SHORT TASK
Retype the data exactly, from its first line to the line containing "R = math.radians", including both, and skip any picture.

DATA SEGMENT
BEGIN
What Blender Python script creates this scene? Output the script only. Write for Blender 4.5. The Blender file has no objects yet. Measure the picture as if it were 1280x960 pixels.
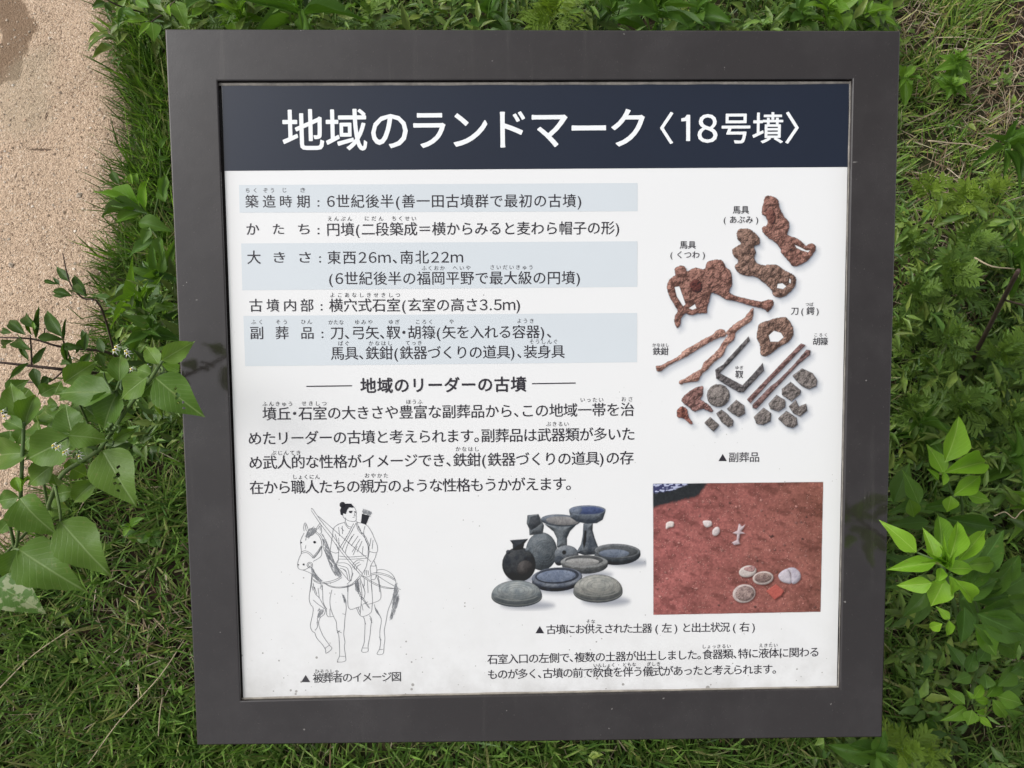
import bpy, math, random
import numpy as np
from mathutils import Vector, Matrix, geometry
random.seed(7)
RNG = np.random.default_rng(11)
S = bpy.context.scene
COL = S.collection
R = math.radians

# ------------------------------------------------------------------ camera, sky, sun
TILT = R(20)                                   # the reading board leans 20 degrees from the horizontal
BC = np.array([0.0, 0.0, 0.62])                # centre of the board's face
BX = np.array([1.0, 0, 0]); BY = np.array([0, math.cos(TILT), math.sin(TILT)]); BN = np.cross(BX, BY)
BM = np.stack([BX, BY, BN], 1)                 # board axes -> world
RC = np.array([[0.99985822, -0.00763164, 0.01501019], [0.00874341, 0.99711094, -0.07545418], [-0.01439098, 0.07557472, 0.99703629]])
TC = np.array([0.0231985, -0.01226728, -0.67172914])
CAM_AX = BM @ RC.T                             # camera axes in the world (columns)
CAM = BC + BM @ (-RC.T @ TC)
FPX = 962.0
cd = bpy.data.cameras.new('camera'); cam = bpy.data.objects.new('camera', cd); COL.objects.link(cam)
cd.sensor_width = 36; cd.lens = FPX / 1280 * 36; cd.clip_start = 0.02; cd.clip_end = 500
mw = Matrix([list(CAM_AX[i]) + [CAM[i]] for i in range(3)] + [[0, 0, 0, 1]])
cam.matrix_world = mw
S.camera = cam

SUN_EL, SUN_AZ = R(46), R(-74)                 # azimuth from +Y towards +X
sdir = Vector((math.sin(SUN_AZ) * math.cos(SUN_EL), math.cos(SUN_AZ) * math.cos(SUN_EL), math.sin(SUN_EL)))
w = bpy.data.worlds.new('World'); S.world = w; w.use_nodes = True
nt = w.node_tree; nt.nodes.clear()
sky = nt.nodes.new('ShaderNodeTexSky'); sky.sky_type = 'NISHITA'; sky.sun_disc = False
sky.sun_elevation = SUN_EL; sky.sun_rotation = SUN_AZ; sky.air_density = 1.0; sky.dust_density = 6.0; sky.ozone_density = 1.0
hs = nt.nodes.new('ShaderNodeHueSaturation'); hs.inputs['Saturation'].default_value = 0.10
bg = nt.nodes.new('ShaderNodeBackground'); bg.inputs['Strength'].default_value = 0.15
wo = nt.nodes.new('ShaderNodeOutputWorld')
nt.links.new(sky.outputs[0], hs.inputs['Color']); nt.links.new(hs.outputs[0], bg.inputs[0]); nt.links.new(bg.outputs[0], wo.inputs[0])
sl = bpy.data.lights.new('sun', 'SUN'); sl.energy = 0.55; sl.angle = R(25); sl.color = (1, 0.965, 0.91)
so = bpy.data.objects.new('sun', sl); COL.objects.link(so)
so.rotation_euler = sdir.to_track_quat('Z', 'Y').to_euler(); so.location = (0, 0, 5)
S.view_settings.view_transform = 'Standard'; S.view_settings.look = 'None'; S.view_settings.gamma = 1
S.view_settings.exposure = 0.34
S.cycles.max_bounces = 6; S.cycles.transparent_max_bounces = 8

# ------------------------------------------------------------------ helpers
def ray(px, py):
    d = CAM_AX @ np.array([(px - 640) / FPX, -(py - 480) / FPX, -1.0]); return d
def at_z(px, py, z):                           # where the sight line meets the height z
    d = ray(px, py); t = (z - CAM[2]) / d[2]; return CAM + d * t
def board_uv(P, off):                          # px array (n,2) -> board coords (u,v) on the face sunk by off
    P = np.asarray(P, float); D = np.stack([(P[:, 0] - 640) / FPX, -(P[:, 1] - 480) / FPX, -np.ones(len(P))], 1) @ CAM_AX.T
    c0 = (CAM - BC) @ BM; d = D @ BM
    t = (off - c0[2]) / d[:, 2]
    return c0[:2] + d[:, :2] * t[:, None]
def board_w(uv, off):                          # board coords -> world
    uv = np.asarray(uv, float); o = np.full(len(uv), off) if np.isscalar(off) else off
    return BC + uv[:, :1] * BX + uv[:, 1:2] * BY + o[:, None] * BN
def to_px(W):                                  # world (n,3) -> photograph px
    q = (np.asarray(W) - CAM) @ CAM_AX
    return np.stack([640 + FPX * q[:, 0] / -q[:, 2], 480 - FPX * q[:, 1] / -q[:, 2]], 1)

def lin(c):
    c = np.asarray(c, float) / 255.0
    return np.where(c <= 0.04045, c / 12.92, ((c + 0.055) / 1.055) ** 2.4)
def ink(c): return np.clip(lin(c) - 0.03, 0.004, 1) * 0.98

def tag(o, label=None, cat=None, group=None, kind=None):
    if label: o['label'] = label
    if cat: o['category'] = cat
    if group: o['group'] = group
    if kind: o['kind'] = kind
    return o
def empty(name, loc):
    o = bpy.data.objects.new(name, None); o.location = loc; o.empty_display_size = 0.05; COL.objects.link(o); return o
def root_of(o):
    while o.parent: o = o.parent
    return o
def link(name, me, m=None, parent=None):
    o = bpy.data.objects.new(name, me); COL.objects.link(o)
    if m and not me.materials: me.materials.append(m)
    if parent: o.parent = parent
    return o
def mesh_of(name, V, F, uv=None, smooth=False):
    me = bpy.data.meshes.new(name); me.from_pydata([tuple(v) for v in V], [], [tuple(f) for f in F])
    if smooth: me.polygons.foreach_set('use_smooth', [True] * len(me.polygons))
    if uv is not None:
        l = me.uv_layers.new(name='UVMap'); vi = np.zeros(len(me.loops), int); me.loops.foreach_get('vertex_index', vi)
        l.data.foreach_set('uv', np.asarray(uv, float)[vi].ravel())
    me.update(); return me
def part(name, V, F, m, parent, smooth=False, uv=None):     # V in world coordinates
    V = np.asarray(V, float)
    if parent: V = V - np.array(root_of(parent).location)
    return link(name, mesh_of(name, V, F, uv, smooth), m, parent)
def tri_mesh(name, V, T, col=None, quads=False, smooth=True):
    n = 4 if quads else 3
    me = bpy.data.meshes.new(name); me.vertices.add(len(V)); me.vertices.foreach_set('co', np.asarray(V, np.float32).ravel())
    me.loops.add(len(T) * n); me.loops.foreach_set('vertex_index', np.asarray(T, np.int32).ravel())
    me.polygons.add(len(T)); me.polygons.foreach_set('loop_start', np.arange(0, len(T) * n, n, dtype=np.int32))
    me.polygons.foreach_set('use_smooth', np.full(len(T), smooth))
    me.update(calc_edges=True); me.validate()
    if col is not None:
        a = me.color_attributes.new('tint', 'FLOAT_COLOR', 'POINT')
        c = np.ones((len(V), 4), np.float32); c[:, :col.shape[1]] = col; a.data.foreach_set('color', c.ravel())
    return me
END
ANSWER IN FULL
What Blender Python script creates this scene? Output the script only. Write for Blender 4.5. The Blender file has no objects yet. Measure the picture as if it were 1280x960 pixels.
import bpy, math, random
import numpy as np
from mathutils import Vector, Matrix, geometry
random.seed(7)
RNG = np.random.default_rng(11)
S = bpy.context.scene
COL = S.collection
R = math.radians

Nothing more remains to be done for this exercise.